On passe d’une époque à l’autre par des idées formelles et/ou narratives reposant l’usage de la voix-off, la réminiscence d’un souvenir amené par un objet, un dialogue… Hubert Viel par le choix de filmer en 16 mm compose une image dont le grain façonne naturellement cette veine nostalgique dans les séquences réalistes (avec certains ancrages à l'époque comme lorsque les enfants regardent les dessins animés Ken le survivant ou Le Collège fou, fou, fou), et déploie un monde onirique flottant et envoutant dans les séquences de rêves. Il revendique ainsi un équilibre ténu entre les influences de Maurice Pialat et Hayao Miyazaki dans un tout cohérent. La clé repose sur les deux temporalités qui se répondent, et notamment les scènes oniriques teintées de psychanalyse qui sèment le doute quant au fait qu’elles soient issues de l’imagination de l’adulte Louise ou de la fillette Louloute - on ne sait si elles éveillent un traumatisme de l'adulte ou une peur profonde de l'enfant. C’est une manière implicite de tisser les indices sur ce qu’il est advenu de la famille après ce moment pivot de l’enfance.

Une des grandes qualités du film est le naturalisme chaleureux avec lequel est capturée cette vie de famille. L’alchimie des acteurs de tous âges (la petite Alice Henry est absolument fabuleuse de candeur et de naturel, et tout le casting est au diapason) amène une immersion et un attachement spontanée pour la famille à travers diverses situations, tour à tour drôles, touchantes ou dramatiques. Les petites taquineries et la complicité de la fratrie, le sentiment d’incompréhension face aux adultes, la difficulté de ces derniers à maintenir un sentiment de sécurité malgré les difficultés, tout cela sonne juste de bout en bout. 

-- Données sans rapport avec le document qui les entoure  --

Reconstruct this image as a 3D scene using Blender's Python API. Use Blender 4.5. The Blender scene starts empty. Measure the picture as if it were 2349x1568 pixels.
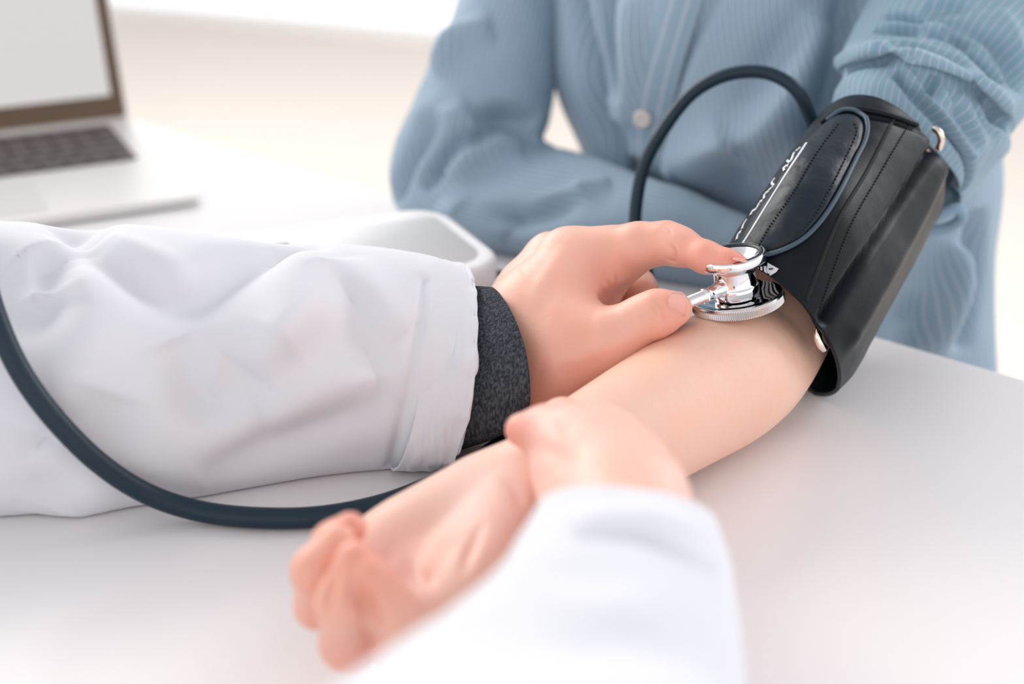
import bpy, bmesh, math, random
import numpy as np
from mathutils import Vector, Matrix, noise
from mathutils.bvhtree import BVHTree
random.seed(4)
SC = bpy.context.scene
COL = SC.collection
R = math.radians
T = 0.75                       # table top height

# ------------------------------------------------------------------ camera, world, lights, exposure
PITCH, CAMH, FPX, CX, CY = R(24), 0.355, 50 / 36 * 2349, 1174.5, 784.0
cam_d = bpy.data.cameras.new('camera'); cam = bpy.data.objects.new('camera', cam_d); COL.objects.link(cam)
cam_d.lens = 50; cam_d.sensor_width = 36; cam_d.clip_start = 0.01
cam.location = (0, 0, T + CAMH); cam.rotation_euler = (R(90) - PITCH, 0, 0)
cam_d.dof.use_dof = True; cam_d.dof.focus_distance = 0.725; cam_d.dof.aperture_fstop = 3.5
SC.camera = cam
SC.view_settings.view_transform = 'Standard'; SC.view_settings.look = 'None'
SC.view_settings.exposure = 0.50; SC.view_settings.gamma = 1; SC.view_settings.use_curve_mapping = False

W = bpy.data.worlds.new('world'); SC.world = W; W.use_nodes = True
nt = W.node_tree; nt.nodes.clear()
wo = nt.nodes.new('ShaderNodeOutputWorld'); wb = nt.nodes.new('ShaderNodeBackground')
tc = nt.nodes.new('ShaderNodeTexCoord'); sx = nt.nodes.new('ShaderNodeSeparateXYZ'); cr = nt.nodes.new('ShaderNodeValToRGB')
nt.links.new(tc.outputs['Generated'], sx.inputs[0])
wm = nt.nodes.new('ShaderNodeMapRange'); wm.inputs[1].default_value = .9; wm.inputs[2].default_value = .25
nt.links.new(sx.outputs['Z'], wm.inputs[0]); nt.links.new(wm.outputs[0], cr.inputs[0])
cr.color_ramp.elements[0].position = 0.0; cr.color_ramp.elements[0].color = (0.50, 0.50, 0.52, 1)
cr.color_ramp.elements[1].position = 1.0; cr.color_ramp.elements[1].color = (1.12, 1.12, 1.15, 1)
nt.links.new(cr.outputs[0], wb.inputs[0]); wb.inputs[1].default_value = 0.84
nt.links.new(wb.outputs[0], wo.inputs[0])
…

Le cadre rural avec ces outils, animaux et grands espaces constitue un immense terrain de jeu pour les enfants mais aussi le fossoyeur progressif des espoirs des adultes. Dès lors en revenant physiquement ou mentalement en ces lieux, que faut-il en retenir pour Louise/Louloute? L’issue (forcément) tragique de ce moment de son enfance, ou les merveilleux instants de cette ère d’insouciance ? Hubert Viel fait son choix via une scène clé située en flashback à la moitié du film et qui ne trouve sa suite qu’en toute fin. Louloute soucieuse de se faire pardonner ses dernières bêtises décide de préparer un petit déjeuner anglais à ses parents, qu’elle va leur apporter au lit. La chute (au propre comme au figuré) de la scène est l’occasion de totalement magnifier ces moments si simples, insignifiants et pourtant si cruciaux qui deviennent indélébiles lorsque nous fermons les yeux pour revenir à notre enfance. Les bonnes fées de Y aura-t-il de la neige à noël ? (1996) semblent s'être penchées sur ce beau film auquel on souhaite le même destin.